Government shutdown continues; new worries over debt ceiling arise

Eliza Bengala and Eliza Bengala

5By Staff Writer: Eliza Bengala

As the government shutdown rolls into its third week, the Democrat controlled Senate and the Republican controlled House of Representatives have still not reached an agreement over the Affordable Care Act (also known as Obamacare).

It’s been the same song and dance in Congress for the past two weeks. The House passes a bill that defunds the ACA, but the Senate rejects the bill. Then, the House passes a bill that delays the ACA, but the Senate also rejected that bill. After that, the House passed a bill that only delays some parts of the ACA, but the Senate, along with the other bills, rejected that bill as well.

Why can’t Congress agree on the ACA and pass a budget? Well, that can be explained in a few simple words.

“We will not negotiate,” says United States President Barack Obama in reference to the GOP passing bills that will defund the ACA.

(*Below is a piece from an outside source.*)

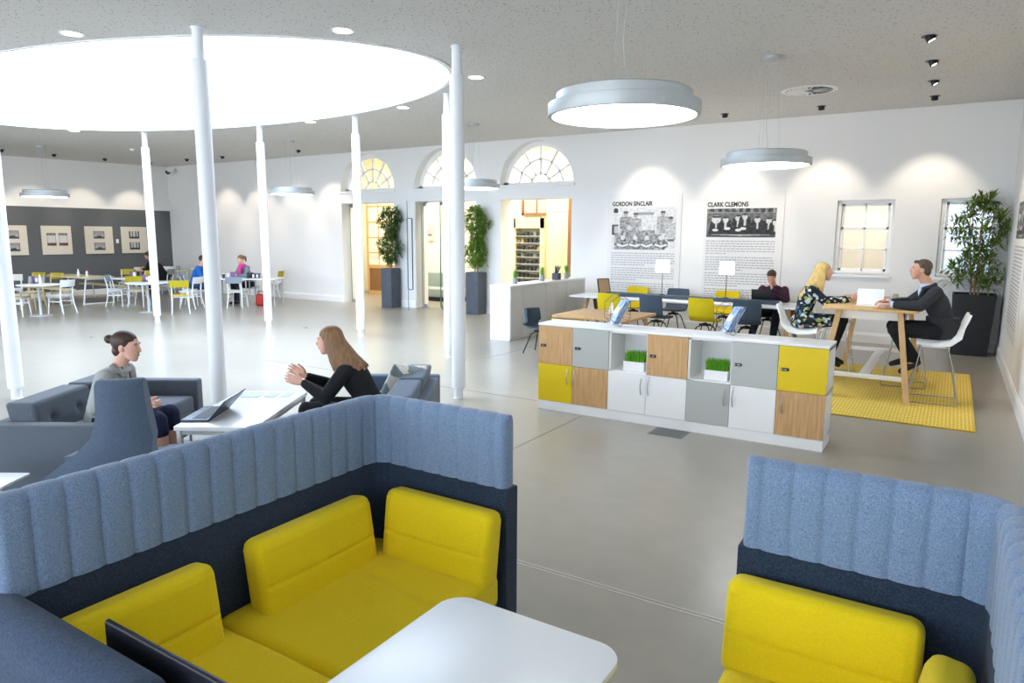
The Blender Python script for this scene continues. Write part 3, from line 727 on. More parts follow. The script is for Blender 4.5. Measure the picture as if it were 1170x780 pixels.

And, while Congress argues over a budget, another issue has arisen. The debt ceiling.

While the debt ceiling isn’t related to the government shutdown itself, it’s still a fairly large issue. On October 17, the federal government won’t be able to borrow any more money to pay its bills, due to the fact that it will be capping its $16.7 trillion. The House and the Senate have tried to pass bills over the weekend regarding the issue, including ideas that would let the government keep borrowing for another six weeks, but no agreement has been reached.

But, as the shutdown continues, more and more people are feeling the impact.

On the seventh day of the shutdown, the Dow Jones dropped below 15,000 points, indicating the anxieties of people over the economy. Businesses are also hurting because of people’s fear of the economy, and federal employees not getting paid.

Veterans are also hurting. They will no longer receive federal tuition assistance that was promised to them until the government is able to open back up.  National war monuments have been closed, causing some veterans and their families to tear down barricades in order to make statements about their disappointment in the government that they risked their lives to protect.

Will the government eventually come out of the shutdown? Of course. But the impact from the blow will last Americans for years.